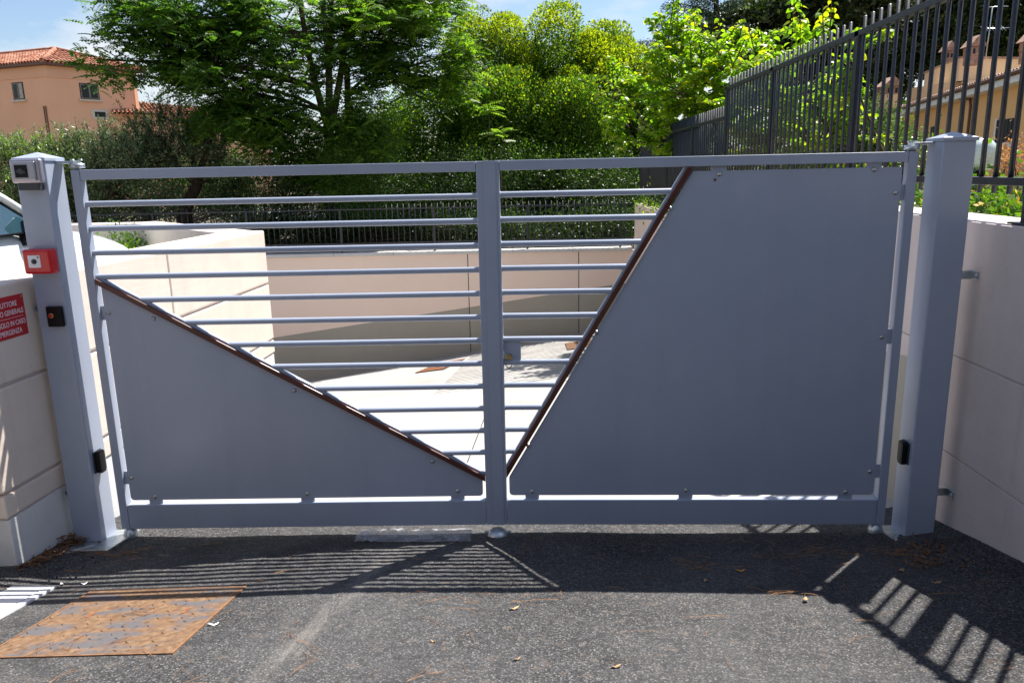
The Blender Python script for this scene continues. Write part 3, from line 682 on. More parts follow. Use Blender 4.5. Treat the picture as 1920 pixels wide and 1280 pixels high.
for (px, z, s_, lab) in ((-0.068, 0.441, 1, 'black gate photocell low on the inner side of the left post'), (4.066, 0.451, -1, 'black gate photocell low on the inner side of the right post')):
    T = Thing('photocell', lab, 'photocell', (px, 0.07, z), 'gate photocells')
    h = 0.060; pts = [(-0.045, z-h*0.85), (-0.032, z-h), (0.004, z-h), (0.014, z-h*0.7), (0.014, z+h*0.8), (0.004, z+h), (-0.034, z+h), (-0.045, z+h*0.8)]
    T.part('cover', MB().prism(pts, 'x', px+s_*0.0005, px+s_*0.030), MT['black'], 0.005)
    T.part('mount', MB().prism([(-0.053, z-h*0.9), (0.020, z-h*0.9), (0.020, z+h*0.95), (-0.053, z+h*0.95)], 'x', px+s_*0.0003, px+s_*0.006), MT['dgrey'])

# red emergency sign on the left wall
def text_part(T, body, size, center, rot, mat, name='lettering', extr=0.0004, align='RIGHT', sx=1.0):
    cu = bpy.data.curves.new(name, 'FONT'); cu.body = body; cu.size = size; cu.align_x = align; cu.extrude = extr
    o = bpy.data.objects.new(name, cu); C.objects.link(o)
    dg = bpy.context.evaluated_depsgraph_get(); me = bpy.data.meshes.new_from_object(o.evaluated_get(dg)); bpy.data.objects.remove(o)
    me.name = name; me.materials.clear(); me.materials.append(mat)
    ob = bpy.data.objects.new(name, me); C.objects.link(ob); ob.parent = T.e
    ob.location = Vector(center)-Vector(T.loc); ob.rotation_euler = rot; ob.scale = (sx, 1, 1)
    return ob
T = Thing('emergency_sign', 'red rectangular sign with white capitals on the beige wall beside the left gate post', 'sign', (-0.26, -0.28, 1.24))
y0s, y1s = -0.447, -0.118
T.part('board', MB().add([(lx(y0s)+0.001, y0s, 1.146), (lx(y1s)+0.001, y1s, 1.146), (lx(y1s)+0.001, y1s, 1.343), (lx(y0s)+0.001, y0s, 1.343),
        (lx(y0s)+0.004, y0s, 1.146), (lx(y1s)+0.004, y1s, 1.146), (lx(y1s)+0.004, y1s, 1.343), (lx(y0s)+0.004, y0s, 1.343)],
        [(0,1,2,3),(4,5,6,7),(0,1,5,4),(1,2,6,5),(2,3,7,6),(3,0,4,7)]), MT['signred'], 0.001)
rot = (math.pi/2, 0, math.pi/2-AL)
for body, yr, zb, sz, sx in (('INTERRUTTORE', -0.166, 1.2935, 0.0293, 0.86), ('ELETTRICO GENERALE', -0.130, 1.2545, 0.0293, 0.80), ('USARE SOLO IN CASO', -0.127, 1.202, 0.0293, 0.78), ('DI EMERGENZA', -0.159, 1.163, 0.0293, 0.84)):
    text_part(T, body, sz*1.18, (lx(yr)+0.0045, yr, zb), rot, MT['white'], sx=sx*0.95)
T.part('rule_line', MB().add([(lx(-0.44)+0.0046, -0.44, 1.2393), (lx(-0.136)+0.0046, -0.136, 1.2393), (lx(-0.136)+0.0046, -0.136, 1.2410), (lx(-0.44)+0.0046, -0.44, 1.2410)], [(0,1,2,3)]), MT['white'])
T.part('screw', MB().lathe([(0.004, 0), (0.003, 0.002), (0.0005, 0.0025)], (lx(-0.131)+0.004, -0.131, 1.331), 10, 'x'), MT['steel'])

# ------------------------------------------------------------------ things on the drive
def rz(x, y): return road_z(x, y)
T = Thing('manhole_cover', 'rusty orange tread-plate cover set in the asphalt in front of the left gate leaf', 'manhole cover', (0.59, -1.06, 0.212))
def sheet(x0, x1, y0, y1, lift, th):
    P = [(x0, y0), (x1, y0), (x1, y1), (x0, y1)]
    return MB().add([(p[0], p[1], rz(*p)+lift-th) for p in P]+[(p[0], p[1], rz(*p)+lift) for p in P],
                     [(0,3,2,1),(4,5,6,7),(0,1,5,4),(1,2,6,5),(2,3,7,6),(3,0,4,7)])
T.part('plate', sheet(0.258, 0.929, -1.354, -0.712, 0.0045, 0.02), MT['rust'], 0.001)
for a in ((0.248, 0.256, -1.364, -0.702), (0.931, 0.943, -1.364, -0.702), (0.2565, 0.9305, -1.364, -1.356), (0.2565, 0.9305, -0.710, -0.702)):
    T.part('frame', sheet(*a, 0.005, 0.03), MT['rustor'])
mb = MB(); i = 0
for gy in np.arange(-1.335, -0.73, 0.036):
    i += 1
    for gx in np.arange(0.275+(0.02 if i % 2 else 0), 0.915, 0.048):
        if random.random() < 0.3: continue
        j = int(round(gx/0.048)); a = math.radians(45 if (j+i) % 2 else -45)+random.uniform(-0.25, 0.25); gx += random.uniform(-0.006, 0.006)
        dx, dy = 0.015*math.cos(a), 0.015*math.sin(a); z = rz(gx, gy)+0.0047
        nx_, ny_ = -math.sin(a)*0.0036, math.cos(a)*0.0036
        P4 = [(gx-dx, gy-dy, z-SL*(-dy)), (gx+nx_, gy+ny_, z-SL*ny_), (gx+dx, gy+dy, z-SL*dy), (gx-nx_, gy-ny_, z+SL*ny_)]
        mb.add([*P4, (gx, gy, z+0.0042)], [(0,1,4),(1,2,4),(2,3,4),(3,0,4)])
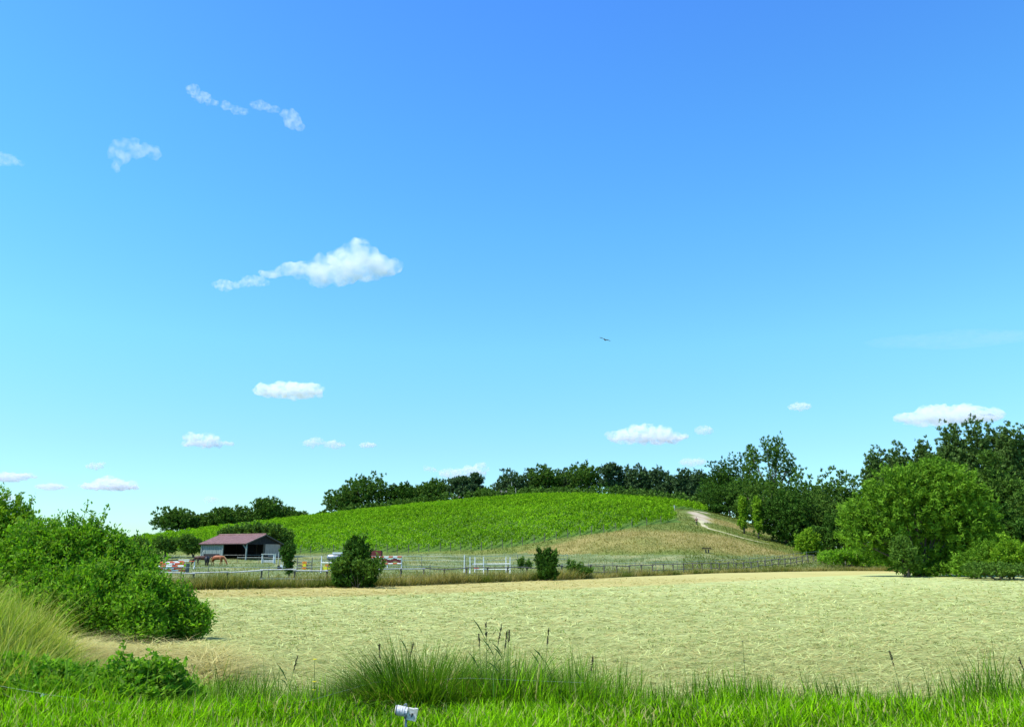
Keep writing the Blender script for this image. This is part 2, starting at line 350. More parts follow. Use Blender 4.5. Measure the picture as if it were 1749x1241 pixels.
# hay stalks lying on the field
n = 175000
py = uni(985, 1195, n); yy = CAMZ / ((py - HOR) / PXM) ; yy *= uni(.97, 1.03, n); xx = uni(-.72, .72, n) * yy
ok = (yy > 14.4) & (yy < np.interp(xx / yy, *EF)); xx, yy = xx[ok], yy[ok]; n = len(xx)
az = rng.normal(0, .9, n) + math.pi * (rng.random(n) > .5)
L = uni(.06, .24, n) * np.clip(yy / 28, 1, 1.8); ww = np.clip(yy / 1000, .014, .05) * uni(.5, 1.6, n)
A, F, k = blades(xx, yy, L, ww, az, uni(.8, 1.4, n), .9, z0=Z(xx, yy) - .01, nseg=1)
base = np.repeat(Z(xx, yy), k); A[:, 2] = base + .005 + (A[:, 2] - base) * .75
t = np.repeat(np.stack([uni(0, 1, n), np.maximum((rng.random(n) < .3) * .8, (yy > np.interp(xx / yy, *BAND) - 1.5 + 3 * rng.random(n)) * .9)], -1), k, axis=0)
tag(np_mesh('mown_hay', A, F, M['hay'], tint=t), 'pale mown hay lying loose over the flat field', 'hay', kind='stuff')
# green re-growth tufts in the stubble
n = 480; cx_, cy_ = [], []
for i in range(n):
    yv = CAMZ / (random.uniform(50, 235) / PXM); xv = random.uniform(-.7, .7) * yv
    m_ = random.randint(6, 20); cx_ += list(rng.normal(xv, .25, m_)); cy_ += list(rng.normal(yv, .1, m_))
xx, yy = np.array(cx_), np.array(cy_); ok = (yy > 15.3) & (yy < np.interp(xx / yy, *EF) - 1); xx, yy = xx[ok], yy[ok]
field_of_blades('stubble_tufts', M['tall'], xx, yy, uni(.04, .14, len(xx)), np.clip(yy / 1500, .01, .05), uni(0, .3, len(xx)), 'small dark green tufts scattered through the mown field', 'grass', lean=(.2, 1.2))

# lush verge
n = 56000; yy = uni(7.9, 12.4, n); xx = uni(-.75, .75, n) * (yy + 1)
q = noise2(xx, yy, 1.1)
q = np.clip(q + .6 * (noise2(xx, yy, 4.3) - .5), 0, 1)
field_of_blades('verge_grass', M['lush'], xx, yy, uni(.08, .27, n) * (.6 + .7 * q), uni(.008, .026, n), (rng.random(n) < .11) * .8, 'lush bright green grass covering the near verge', 'grass', nseg=2, lean=(.05, .7), tone=np.clip(uni(0, 1, n) ** 1.3 * .95 + .35 * (q - .4), 0, 1))
# taller rim of grass between verge and field
def rim(n, x0, x1, y0, y1, h0, h1, w0, w1, dryp, name, mat, label, cat='grass', lean=(.05, .5), tone=None, droop=.4):
    yy = uni(y0, y1, n); xx = uni(x0, x1, n)
    q = np.clip(noise2(xx, yy, 1.9) * .8 + .5 * (noise2(xx + 9, yy, 5.1) - .4), 0, 1)
    px_ = CX + xx / yy * PXM; prof = np.interp(px_, [200, 330, 600, 680, 1000, 1080, 1300, 1500, 1749], [.8, .78, .8, 1.05, 1.05, .72, .85, .78, .95])
    return field_of_blades(name, mat, xx, yy, uni(h0, h1, n) * (.4 + .8 * q) * prof, uni(w0, w1, n), (rng.random(n) < dryp) * .9, label, cat, lean=lean, tone=tone, droop=droop, nseg=2)
rim(20000, -10, 11.5, 12.0, 14.2, .45, .95, .009, .022, .06, 'ditch_grass', M['lush'], 'taller green grass standing along the ditch')
rim(4600, -5, 12, 13.0, 14.5, .75, 1.3, .012, .03, .05, 'rim_grass', M['tall'], 'thin dark blades standing up against the pale field', lean=(.05, .35))
# drooping sedge mound in front of the field
def mound(cx, cy, r, ry, hh, n, name, label, mat='tall', tonebase=.3):
    a = uni(0, 2 * math.pi, n); rr = np.sqrt(uni(0, 1, n)); xx = cx + np.cos(a) * rr * r; yy = cy + np.sin(a) * rr * ry
    h = hh * (1.05 - .45 * rr ** 2) * uni(.6, 1.15, n) * (.72 + .5 * noise2(xx, yy, 6.3))
    return field_of_blades(name, M[mat], xx, yy, h, uni(.009, .026, n), (rng.random(n) < .08) * .7, label, 'sedge', lean=(.08, .7), droop=.85, tone=np.clip(uni(tonebase - .3, tonebase + .5, n), 0, 1), az=np.where(rng.random(n) < .6, a, uni(0, 6.28, n)))
def gx(px, Y): return (px - CX) / PXM * Y
mound(gx(720, 13), 13.0, 1.05, .6, 1.45, 8500, 'sedge_mound', 'dark rounded mound of drooping sedge before the pale field')
mound(gx(870, 13), 13.1, .75, .5, 1.35, 4800, 'sedge_mound', 'sedge mound with bent stems under the tall reed heads', tonebase=.45)
mound(gx(972, 13), 13.0, .32, .3, 1.5, 1400, 'sedge_tuft', 'upright feathery tuft beside the tall reeds', tonebase=.5)
mound(gx(400, 12.8), 12.8, 1.15, .4, .85, 4600, 'ditch_sedge', 'upright sedge blades coloured dark for the shade of the ditch bank', tonebase=.2)  # low tonebase puts the ditch's shade into the blade colour
# left hand weeds, dry tall grass
n = 36000; yy = uni(12.6, 19, n); xx = uni(-15, -4.8, n) + (yy - 15) * -.35
keep = rng.random(n) < np.clip((-xx / yy - .46) * 9, 0, 1); xx, yy = xx[keep], yy[keep]; n = len(xx); q = noise2(xx, yy, 1.3); q2 = noise2(xx + 5, yy, 2.3)
field_of_blades('tall_meadow_grass', M['meadow_grass'], xx, yy, uni(.55, 1.3, n) * np.clip((-xx / yy - .38) * 5, .35, 1.1) * (.35 + .85 * q2) * (.75 + .4 * noise2(xx, yy + 3, 4.7)), uni(.010, .022, n), np.clip(q * .9 - .15 + uni(-.5, .5, n), 0, 1), 'tall half-dry meadow grass in front of the big bush', 'grass', lean=(.05, .6), droop=.5)
n = 9000; yy = uni(12.2, 14.6, n); xx = uni(-.8, -.36, n) * yy; q = noise2(xx, yy, 1.4)
field_of_blades('ditch_weeds', M['bush'], xx, yy, uni(.45, 1.0, n) * (.6 + .5 * q), uni(.02, .04, n), uni(0, .5, n), 'broad bright green weeds filling the ditch by the bush', 'weeds', lean=(.2, .9), droop=.6)
n = 12000; yy = uni(12.6, 15.6, n); xx = uni(-.72, -.37, n) * yy; q = noise2(xx, yy, 2.1)
field_of_blades('rough_ditch_grass', M['meadow_grass'], xx, yy, uni(.35, .95, n) * (.35 + .8 * q) * np.clip((-xx / yy - .34) * 9, .4, 1), uni(.009, .024, n), np.clip(uni(-.5, .7, n), 0, 1), 'rough mixed green and dry grass running into the straw', 'grass', lean=(.1, .8), droop=.7, nseg=2)
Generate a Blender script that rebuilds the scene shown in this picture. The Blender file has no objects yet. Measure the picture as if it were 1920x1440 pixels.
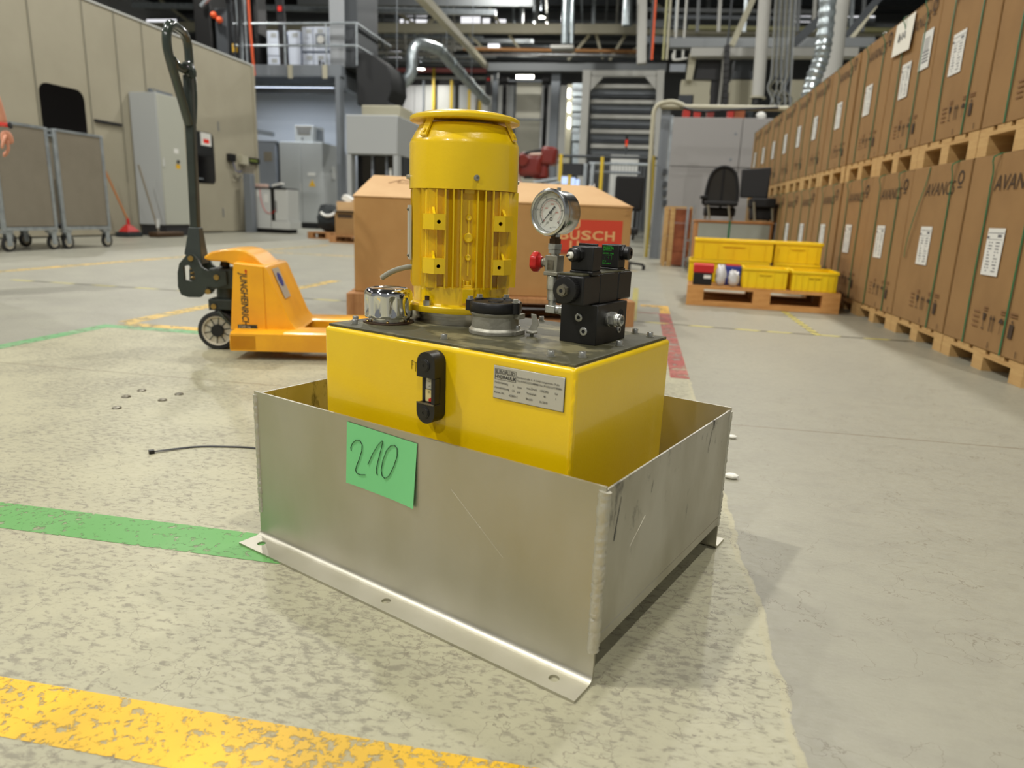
import bpy, bmesh, math, random
from mathutils import Vector, Matrix
random.seed(7)
SC = bpy.context.scene
COL = SC.collection
PI = math.pi

# ---------------------------------------------------------------- camera
PITCH, ROLL, YAW, FPX = 0.237908, 0.038959, 0.16989, 1307.674
def _axes():
    cp, sp, cr, sr = math.cos(PITCH), math.sin(PITCH), math.cos(ROLL), math.sin(ROLL)
    f = Vector((0, cp, -sp)); r0 = Vector((1, 0, 0)); u0 = Vector((0, sp, cp))
    r = r0 * cr + u0 * sr; u = u0 * cr - r0 * sr
    R = Matrix.Rotation(YAW, 3, 'Z')
    return R @ r, R @ u, R @ f
CR, CU, CF = _axes()
EYE = Vector((0, 0, 0.6))
cam_d = bpy.data.cameras.new('camera')
cam = bpy.data.objects.new('camera', cam_d); COL.objects.link(cam)
cam.matrix_world = Matrix(((CR.x, CU.x, -CF.x, EYE.x), (CR.y, CU.y, -CF.y, EYE.y), (CR.z, CU.z, -CF.z, EYE.z), (0, 0, 0, 1)))
cam_d.sensor_width = 36.0; cam_d.lens = FPX / 1920 * 36.0
cam_d.clip_start = 0.05; cam_d.clip_end = 200
cam_d.dof.use_dof = True; cam_d.dof.focus_distance = 1.22; cam_d.dof.aperture_fstop = 4.2
SC.camera = cam

# ---------------------------------------------------------------- world, exposure
W = bpy.data.worlds.new('world'); SC.world = W; W.use_nodes = True
W.node_tree.nodes['Background'].inputs[0].default_value = (0.95, 0.97, 1.0, 1)
W.node_tree.nodes['Background'].inputs[1].default_value = 0.20
SC.view_settings.view_transform = 'Standard'; SC.view_settings.look = 'None'
SC.view_settings.gamma = 1.0; SC.view_settings.use_curve_mapping = False
SC.view_settings.exposure = 0.0
LAMP_W = 400.0
LAMP_GAIN = {(-5.03, -0.26): 1.5, (2.45, -0.26): 0.8, (-12.27, 38.8): 0.5, (-5.03, -8.57): 1.3}
LAMP_COL = (1.0, 0.975, 0.92)
LAMP_SPOTS = [(-5.03, y, 9.0) for y in (-8.57, -0.26, 8.05, 16.35, 24.66, 32.97)] + [(2.45, y, 9.0) for y in (-8.57, -0.26, 8.05, 16.35)] + [(-12.5, y, 9.0) for y in (-0.26, 8.05, 16.35)] + [(-12.27, 38.8, 8.0)]

def at(px, py, y):
    """photo pixel -> world point on the plane at hall depth y"""
    d = CR * ((px - 960) / FPX) - CU * ((py - 720) / FPX) + CF
    return EYE + d * (y / d.y)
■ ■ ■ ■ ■
INSTRUCTION> Start at the line containing "Generate a Blender" and stop at the line containing "SC.camera = cam"; transcribe those lines exactly, skipping pictures.

RESPONSE>
Generate a Blender script that rebuilds the scene shown in this picture. The Blender file has no objects yet. Measure the picture as if it were 1920x1440 pixels.
import bpy, bmesh, math, random
from mathutils import Vector, Matrix
random.seed(7)
SC = bpy.context.scene
COL = SC.collection
PI = math.pi

# ---------------------------------------------------------------- camera
PITCH, ROLL, YAW, FPX = 0.237908, 0.038959, 0.16989, 1307.674
def _axes():
    cp, sp, cr, sr = math.cos(PITCH), math.sin(PITCH), math.cos(ROLL), math.sin(ROLL)
    f = Vector((0, cp, -sp)); r0 = Vector((1, 0, 0)); u0 = Vector((0, sp, cp))
    r = r0 * cr + u0 * sr; u = u0 * cr - r0 * sr
    R = Matrix.Rotation(YAW, 3, 'Z')
    return R @ r, R @ u, R @ f
CR, CU, CF = _axes()
EYE = Vector((0, 0, 0.6))
cam_d = bpy.data.cameras.new('camera')
cam = bpy.data.objects.new('camera', cam_d); COL.objects.link(cam)
cam.matrix_world = Matrix(((CR.x, CU.x, -CF.x, EYE.x), (CR.y, CU.y, -CF.y, EYE.y), (CR.z, CU.z, -CF.z, EYE.z), (0, 0, 0, 1)))
cam_d.sensor_width = 36.0; cam_d.lens = FPX / 1920 * 36.0
cam_d.clip_start = 0.05; cam_d.clip_end = 200
cam_d.dof.use_dof = True; cam_d.dof.focus_distance = 1.22; cam_d.dof.aperture_fstop = 4.2
SC.camera = cam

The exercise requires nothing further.